According to the exhibition’s curator, Christina Barton, “Apple is an artist of and for our times. He tests how art and the artist can perform within the terms of consumer capitalism in an era of ever-advancing technologies. A show of this magnitude is timely. It will enable audiences to fully comprehend Apple’s contributions to contemporary art history.”

“An active player in key art movements from the 1960s to the present, Apple has contributed significantly to the histories of Pop art, Light art, Conceptual art, Performance art, Installation art and more,” says Auckland Art Gallery Director Rhana Devenport. “Billy Apple® The Artist Has to Live Like Everybody Else is the first exhibition to bring all the dimensions of Apple’s long and diverse practice together. This is a major initiative for Auckland Art Gallery and New Zealand.”

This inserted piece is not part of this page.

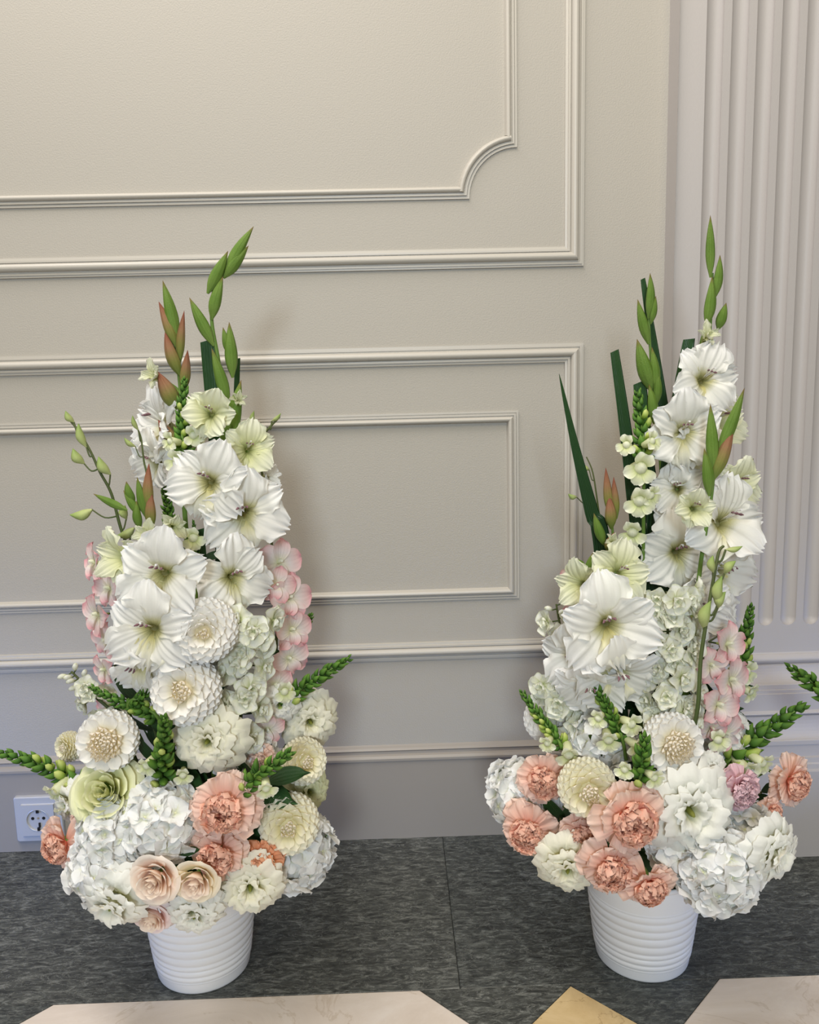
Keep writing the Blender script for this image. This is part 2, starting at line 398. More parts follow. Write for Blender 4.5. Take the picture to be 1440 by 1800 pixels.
M_snapw = petal_mat('snapdragon_petal', [(0, (176, 192, 100)), (.35, (228, 232, 182)), (1, (248, 248, 230))], .28, .3, 4)
M_snapb = petal_mat('snapdragon_green_bud', [(0, (50, 84, 30)), (.5, (72, 112, 38)), (1, (108, 146, 56))], .12, .2, 3, rough=.6, jitter=.2)
M_snapy = petal_mat('snapdragon_yellow_bud', [(0, (84, 124, 40)), (.45, (142, 168, 66)), (1, (196, 204, 120))], .15, .2, 3, rough=.4, jitter=.12)
M_stem = petal_mat('green_stem', [(0, (96, 126, 50)), (1, (104, 134, 62))], .05, .2, 3, rough=.5)
M_stemd = petal_mat('olive_stem', [(0, (66, 84, 40)), (1, (92, 98, 60))], .05, .2, 3, rough=.5)
M_budg = petal_mat('green_spathe', [(0, (140, 168, 82)), (.5, (102, 134, 50)), (.85, (112, 138, 58)), (1, (130, 100, 60))], .12, .5, 7, rough=.45, mottle=.03)
M_budr = petal_mat('reddened_spathe', [(0, (128, 152, 72)), (.35, (140, 140, 70)), (.65, (156, 116, 82)), (1, (140, 74, 58))], .12, .5, 7, rough=.45, mottle=.06)
M_orb = petal_mat('orchid_bud_skin', [(0, (190, 196, 134)), (.5, (174, 186, 118)), (1, (138, 164, 84))], .15, .3, 4, rough=.4)
M_leaf = petal_mat('dark_leaf', [(0, (36, 62, 28)), (.5, (34, 66, 30)), (1, (48, 80, 38))], .08, .3, 5, rough=.4, jitter=.2)
M_strap = petal_mat('strap_leaf', [(0, (26, 48, 26)), (.6, (34, 62, 32)), (1, (46, 76, 40))], .06, .4, 16, rough=.35)
M_fil = paint('stamen_purple', (120, 84, 92), .5, 0)
M_fily = paint('pistil_green', (122, 126, 52), .5, 0)
M_anth = paint('dark_eye', (60, 46, 30), .6, 0)

# ------------------------------------------------------------------ petal shapes
def petal(name, mt, L=1, W=.8, a0=0, a1=0, cup=.2, ruf=.05, fr=4, base=.2, wide=.62, tip=.35, n=8, k=9, jag=0, seed=0, twist=0, edge=0, point=0, fold=0, rd=0, pleat=0, frill=0):
    """a petal lying along +Y with its face to +Z: bends from angle a0 to a1 (degrees), cupped, ruffled at the rim."""
    rn = random.Random(seed); mb = MB(); rows = []; uvs = []
    y = z = 0.0; ph = rn.uniform(0, 6); ph2 = rn.uniform(0, 6); fr2 = fr * 1.7 + rn.random()
    for i in range(n + 1):
        u = i / n; a = R_(a0 + (a1 - a0) * u)
        if i: y += cos(a) * L / n; z += sin(a) * L / n
        s = u / wide if u < wide else 1 - (u - wide) / (1 - wide) * (1 - .55)
        if u < wide: hw = base + (1 - base) * sin(PI / 2 * s) ** 1.2
        else: hw = cos((u - wide) / (1 - wide) * PI / 2 * (.78 if not point else .97)) ** .62
        if rd and u >= wide: hw = sqrt(max(0, 1 - .93 * ((u - wide) / (1 - wide)) ** 2.2))
        hw *= W / 2
        row = []; ur = []
        for j in range(k):
            v = -1 + 2 * j / (k - 1)
            back = tip * L * u ** 3 * (v * v) * .5
            jj = (jag * L * (rn.random() - .3) if i == n else 0)
            nz = cup * W * .5 * (v * v) * (0.25 + .75 * u ** .5) - fold * W * abs(v) * u
            nz += ruf * L * (u ** 1.6) * (sin(fr * v * PI / 2 + ph) * (.35 + .65 * abs(v)) + .5 * sin(fr2 * v * PI / 2 + ph2)) + edge * L * u ** 3 * (v * v)
            nz += pleat * L * sin(PI * min(1, u * .62 + .1)) * sin(17 * v + ph + 2 * u) * (.4 + .6 * abs(v))
            av = abs(v)
            if frill:
                sd = 1 if v > 0 else -1
                nz += frill * L * av ** 4 * sin(PI * min(1, u * .97)) ** .6 * sin(15 * u + ph * sd) + frill * .7 * L * u ** 6 * sin(13 * v + ph2)
                jx = 1 + .075 * av ** 4 * sin(19 * u + ph2 * sd)
            else: jx = 1
            x = v * hw * jx; yy = y - back * cos(a) + jj * cos(a) - nz * sin(a); zz = z - back * sin(a) + nz * cos(a) + twist * v * hw * u
            if i in (n - 1, n) and ruf: zz += rn.uniform(-.25, .25) * ruf * L; 
            row.append((x, yy, zz)); ur.append((j / (k - 1), u))
        rows.append(row); uvs.append(ur)
    mb.grid(rows, uvs); return mb.mesh(name, mt)
def wrap(name, mt, r0=.3, r1=.35, h=.6, span=75, roll=.1, ruf=.02, fr=3, tilt=.0, n=8, k=11, seed=0, jag=0):
    """a petal wrapped round the flower's axis (roses, lisianthus): radius r0 at the foot, r1 at mid height, rolling out by `roll`."""
    rn = random.Random(seed); mb = MB(); rows = []; uvs = []; ph = rn.uniform(0, 6); ph2 = rn.uniform(0, 6)
    for i in range(n + 1):
        u = i / n; row = []; ur = []
        for j in range(k):
            v = -1 + 2 * j / (k - 1)
            rr = r0 + (r1 - r0) * sin(PI / 2 * min(1, u * 1.25)) + roll * max(0, (u - .45) / .55) ** 2 + tilt * v * .12
            sp = R_(span) * (.45 + .55 * sin(PI / 2 * min(1, u * 1.6))) * (1 if u < .7 else cos((u - .7) / .3 * 0.75))
            zz = h * (u - .18 * v * v * u * u) - roll * .6 * max(0, (u - .7) / .3) ** 2
            rr += ruf * u ** 2 * (sin(fr * v * PI + ph) + .6 * sin(fr * 2.1 * v * PI + ph2)) + (rn.uniform(-1, 1) * jag if i == n else 0)
            if i == n: zz += rn.uniform(-1, 1) * jag
            a = PI / 2 + v * sp
            row.append((rr * cos(a), rr * sin(a), zz)); ur.append((j / (k - 1), u))
        rows.append(row); uvs.append(ur)
    mb.grid(rows, uvs); return mb.mesh(name, mt)
def pod(name, mt, L=1, W=.3, point=1.0, bend=.08, hook=0, n=9, k=10, blunt=0, pw=.55):
    """a bud: pointed pod along +Z."""
    mb = MB(); rows = []; uvs = []
    for i in range(n + 1):
        u = i / n
        r = (sin(PI * min(1, u * .5 / pw if u < pw else .5 + (u - pw) / (1 - pw) * .5)) ** (.75)) * W / 2
        if u > pw: r = W / 2 * (1 - ((u - pw) / (1 - pw)) ** (1.7 if point else 2.6)) ** (1 if point else .6)
        if i == 0: r = W * .10
        if i == n: r = W * .01
        y = bend * L * sin(PI * u) + hook * L * max(0, u - .6) ** 2 * 4
        rows.append([(r * cos(2 * PI * j / k) * 1.0, y + r * .78 * sin(2 * PI * j / k), u * L) for j in range(k)])
        uvs.append([(j / k, u) for j in range(k)])
    mb.grid(rows, uvs, closed=True); return mb.mesh(name, mt)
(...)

The exhibition is accompanied by the publication Billy Apple® A Life in Parts (Auckland Art Gallery Toi o Tāmaki, 2015, ISBN 978-0-86463-300-2), an illustrated chronology by Christina Barton. 

Billy Apple was the subject of a major two-part survey at Rotterdam’s Witte de With Center for Contemporary Art in 2009. He has also had two solo shows at The Mayor Gallery in London in 2010 and 2013. His work is included in International Pop, the Walker Art Center’s major survey of Pop art opening in Minneapolis, USA in April 2015. His works are to be found in major collections including Tate Britain, the Solomon R Guggenheim Museum, National Galleries of Scotland, Auckland Art Gallery Toi o Tāmaki and Te Papa Tongarewa Museum of New Zealand. Billy Apple is represented by Starkwhite, Auckland; Hamish McKay Gallery, Wellington; and The Mayor Gallery, London.